Court of Appeals: Basalt town council’s executive sessions violated Colorado’s open meetings law

By Jeffrey A. Roberts
CFOIC Executive Director

In a precedent-setting ruling, the Colorado Court of Appeals on Thursday determined that Basalt town councilors violated the Colorado Open Meetings Law by convening four executive sessions to discuss legal and personnel matters without telling the public specifically what they would be talking about.

A three-judge appellate panel found that Eagle County District Court Judge Russell Granger “misapplied the statute” in 2017 when he upheld the council’s practice of providing no details prior to the closed-door meetings. The plaintiff, Basalt resident Theodore Guy, is entitled to any recordings and minutes of the executive sessions, the appeals court decided.

“The Court of Appeals’ ruling fully vindicates Mr.
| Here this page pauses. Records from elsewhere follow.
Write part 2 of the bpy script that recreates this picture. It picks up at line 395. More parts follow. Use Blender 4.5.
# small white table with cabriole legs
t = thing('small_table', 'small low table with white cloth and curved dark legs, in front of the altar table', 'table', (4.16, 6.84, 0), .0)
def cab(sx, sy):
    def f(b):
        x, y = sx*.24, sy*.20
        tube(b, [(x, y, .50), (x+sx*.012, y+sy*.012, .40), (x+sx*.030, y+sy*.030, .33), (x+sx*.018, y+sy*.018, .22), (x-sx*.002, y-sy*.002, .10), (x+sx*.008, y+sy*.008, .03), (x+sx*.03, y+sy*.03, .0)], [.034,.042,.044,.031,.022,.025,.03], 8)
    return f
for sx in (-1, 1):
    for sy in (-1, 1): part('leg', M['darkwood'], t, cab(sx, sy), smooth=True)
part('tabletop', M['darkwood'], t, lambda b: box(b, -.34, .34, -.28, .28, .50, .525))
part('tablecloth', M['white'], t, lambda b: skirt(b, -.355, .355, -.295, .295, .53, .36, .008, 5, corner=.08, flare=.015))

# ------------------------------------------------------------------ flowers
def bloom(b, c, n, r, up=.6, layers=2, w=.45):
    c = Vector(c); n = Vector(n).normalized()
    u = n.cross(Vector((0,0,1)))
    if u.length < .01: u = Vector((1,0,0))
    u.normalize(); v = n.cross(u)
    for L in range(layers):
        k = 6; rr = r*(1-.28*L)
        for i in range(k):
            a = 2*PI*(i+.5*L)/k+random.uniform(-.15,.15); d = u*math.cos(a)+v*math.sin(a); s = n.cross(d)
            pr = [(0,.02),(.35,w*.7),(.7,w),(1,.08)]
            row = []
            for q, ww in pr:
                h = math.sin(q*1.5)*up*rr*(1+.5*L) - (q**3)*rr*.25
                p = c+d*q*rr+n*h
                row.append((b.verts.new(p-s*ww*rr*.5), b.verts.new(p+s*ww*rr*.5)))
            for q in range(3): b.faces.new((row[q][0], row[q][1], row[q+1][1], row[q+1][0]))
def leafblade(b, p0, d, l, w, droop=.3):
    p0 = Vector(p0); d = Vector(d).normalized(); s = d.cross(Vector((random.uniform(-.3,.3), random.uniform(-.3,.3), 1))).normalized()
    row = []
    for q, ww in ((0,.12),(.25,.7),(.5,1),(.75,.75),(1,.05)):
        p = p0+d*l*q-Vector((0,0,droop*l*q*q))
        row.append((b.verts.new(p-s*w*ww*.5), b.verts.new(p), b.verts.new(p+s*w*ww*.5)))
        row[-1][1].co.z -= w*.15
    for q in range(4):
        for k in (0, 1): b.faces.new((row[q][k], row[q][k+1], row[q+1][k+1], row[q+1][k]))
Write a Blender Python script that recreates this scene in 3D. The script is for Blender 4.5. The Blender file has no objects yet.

Guy’s efforts over the past three and a half years to make his elected officials comply with the open meetings law,” said Colorado Freedom of Information Coalition president Steve Zansberg, a First Amendment attorney who represents Guy with attorneys Katayoun Donnelly and Tom Kelley.

“Mr. Guy is the real hero in this story,” he said. “Today’s published opinion is binding precedent on all the state’s district judges, and it makes clear that local public bodies must provide the public with notice, prior to meeting behind closed doors, identifying ‘the particular matter’ they will be discussing with some degree of detail. This is precisely what the General Assembly has mandated, so that the public is not left in the dark when its government officials discuss public business in private.”

Since 2001, the Colorado Open Meetings Law has required state and local public bodies to announce the topic of each executive session, prior to taking a vote to convene the private meeting, “in as much detail as possible without compromising the purpose for which the executive session is authorized.”

Granger, in his ruling three years ago, called that provision just a “technical” aspect of the Sunshine Law. The phrase, “in as much detail as possible,” is ambiguous, he concluded, because it would always be possible to find a way to further describe a particular matter to be discussed. But the appeals court judges said it was possible, “even reasonably possible,” for the town council to describe at least the subject matter of executive sessions called to get legal advice without waiving the attorney-client privilege.

And, the Court of Appeals determined, the council could have identified then-town manager Mike Scanlon as the subject of an executive session on personnel matters without infringing on Scanlon’s privacy rights. Doing so, an attorney for the town had argued, would have violated the terms of his employment contract.

“The simple answer to this … is that the Town may not, by contract, evade its statutory obligations,” the judges wrote. “The Town’s desire to limit its exposure to a possible legal action by Scanlon did not, in our view, justify negating the public’s right to know the subject of what its officials would be discussing in secret.”

The appeals court also ruled that Guy is entitled to attorney fees in the appellate case, and it remanded the case to the district court to determine the amount. The court, however, did not grant Guy’s request that further proceedings be conducted by a different district court judge. Guy’s attorneys had argued that Granger “repeatedly evinced his disdain for citizens, like Mr. Guy, who invoke the courts’ authority to compel public bodies to adhere to the law.”

“There is, in our view, no indication that the judge harbored any personal bias against Guy or his counsel,” the appellate judges wrote. “Nor did the judge fail to treat Guy’s claims seriously or dispose of them in an arbitrary manner.”

The appellate judges wrote they have no reason to believe that Granger “would have substantial difficulty in casting aside his erroneous, previously expressed views” or in reassigning the case to a different judge if needed “to preserve the appearance of fairness.”